━━━ TASK MATERIAL ━━━
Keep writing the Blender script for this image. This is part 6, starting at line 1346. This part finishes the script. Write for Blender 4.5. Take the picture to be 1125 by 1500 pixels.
━━━
━━━ TASK MATERIAL ━━━
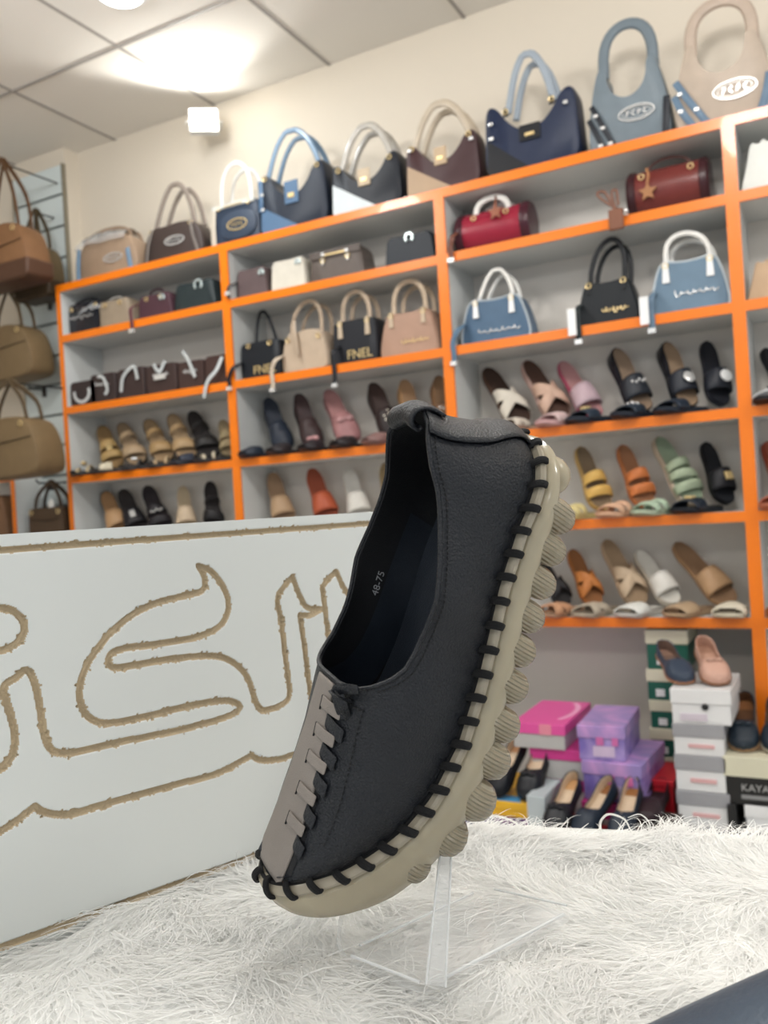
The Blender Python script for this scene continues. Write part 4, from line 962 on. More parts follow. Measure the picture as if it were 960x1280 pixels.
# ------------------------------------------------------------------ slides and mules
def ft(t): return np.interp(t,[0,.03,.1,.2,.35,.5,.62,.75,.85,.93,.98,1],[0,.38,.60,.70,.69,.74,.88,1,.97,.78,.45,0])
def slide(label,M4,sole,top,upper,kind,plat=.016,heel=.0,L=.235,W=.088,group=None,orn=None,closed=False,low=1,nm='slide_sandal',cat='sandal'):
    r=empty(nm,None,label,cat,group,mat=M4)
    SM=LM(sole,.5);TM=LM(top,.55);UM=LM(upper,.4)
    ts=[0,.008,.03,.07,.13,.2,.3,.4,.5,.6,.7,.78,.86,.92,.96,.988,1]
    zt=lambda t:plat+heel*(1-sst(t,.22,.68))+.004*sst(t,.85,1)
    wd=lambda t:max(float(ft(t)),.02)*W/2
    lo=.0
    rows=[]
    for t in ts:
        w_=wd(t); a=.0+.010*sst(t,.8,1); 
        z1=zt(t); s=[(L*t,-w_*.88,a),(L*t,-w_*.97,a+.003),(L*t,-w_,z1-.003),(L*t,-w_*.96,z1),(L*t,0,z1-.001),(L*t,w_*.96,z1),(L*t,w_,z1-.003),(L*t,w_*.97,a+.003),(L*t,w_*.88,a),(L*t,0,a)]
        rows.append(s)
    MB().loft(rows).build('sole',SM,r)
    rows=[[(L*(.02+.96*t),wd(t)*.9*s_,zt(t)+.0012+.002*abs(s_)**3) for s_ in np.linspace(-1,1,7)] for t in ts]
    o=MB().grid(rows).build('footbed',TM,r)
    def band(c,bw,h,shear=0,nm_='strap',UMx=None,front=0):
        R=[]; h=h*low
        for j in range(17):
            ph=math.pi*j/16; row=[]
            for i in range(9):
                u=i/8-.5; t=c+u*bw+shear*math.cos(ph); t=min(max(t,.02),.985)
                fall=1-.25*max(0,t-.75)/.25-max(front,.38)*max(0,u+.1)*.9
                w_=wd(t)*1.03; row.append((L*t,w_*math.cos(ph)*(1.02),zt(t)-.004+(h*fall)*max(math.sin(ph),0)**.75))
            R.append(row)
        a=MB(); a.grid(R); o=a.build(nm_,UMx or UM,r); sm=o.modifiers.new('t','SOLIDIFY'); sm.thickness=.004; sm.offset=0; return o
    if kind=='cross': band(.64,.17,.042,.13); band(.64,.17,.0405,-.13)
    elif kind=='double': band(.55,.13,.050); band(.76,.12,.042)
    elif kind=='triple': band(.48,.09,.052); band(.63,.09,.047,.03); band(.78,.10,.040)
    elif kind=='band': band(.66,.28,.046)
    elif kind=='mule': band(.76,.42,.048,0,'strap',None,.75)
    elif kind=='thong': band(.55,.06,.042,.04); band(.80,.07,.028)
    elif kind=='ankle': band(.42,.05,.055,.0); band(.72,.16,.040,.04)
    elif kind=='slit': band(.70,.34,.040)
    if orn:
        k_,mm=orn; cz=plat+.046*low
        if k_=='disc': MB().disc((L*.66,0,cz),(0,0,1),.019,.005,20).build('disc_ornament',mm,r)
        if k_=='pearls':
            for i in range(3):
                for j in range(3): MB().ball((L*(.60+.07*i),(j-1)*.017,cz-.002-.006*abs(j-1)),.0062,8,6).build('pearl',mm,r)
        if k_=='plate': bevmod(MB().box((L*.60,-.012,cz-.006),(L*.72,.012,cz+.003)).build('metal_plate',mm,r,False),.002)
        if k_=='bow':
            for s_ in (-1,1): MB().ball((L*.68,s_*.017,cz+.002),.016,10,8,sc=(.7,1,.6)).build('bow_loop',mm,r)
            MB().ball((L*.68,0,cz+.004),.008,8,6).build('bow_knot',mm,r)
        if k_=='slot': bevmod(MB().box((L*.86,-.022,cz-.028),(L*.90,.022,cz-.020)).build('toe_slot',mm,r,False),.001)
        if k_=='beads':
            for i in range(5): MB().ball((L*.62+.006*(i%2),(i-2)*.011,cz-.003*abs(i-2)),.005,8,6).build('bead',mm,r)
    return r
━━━
### STATED TASK
Check each line above for the string "Blender" and show the ones that have it.

### OUTPUT BELOW
Keep writing the Blender script for this image. This is part 6, starting at line 1346. This part finishes the script. Write for Blender 4.5. Take the picture to be 1125 by 1500 pixels.
The Blender Python script for this scene continues. Write part 4, from line 962 on. More parts follow. Measure the picture as if it were 960x1280 pixels.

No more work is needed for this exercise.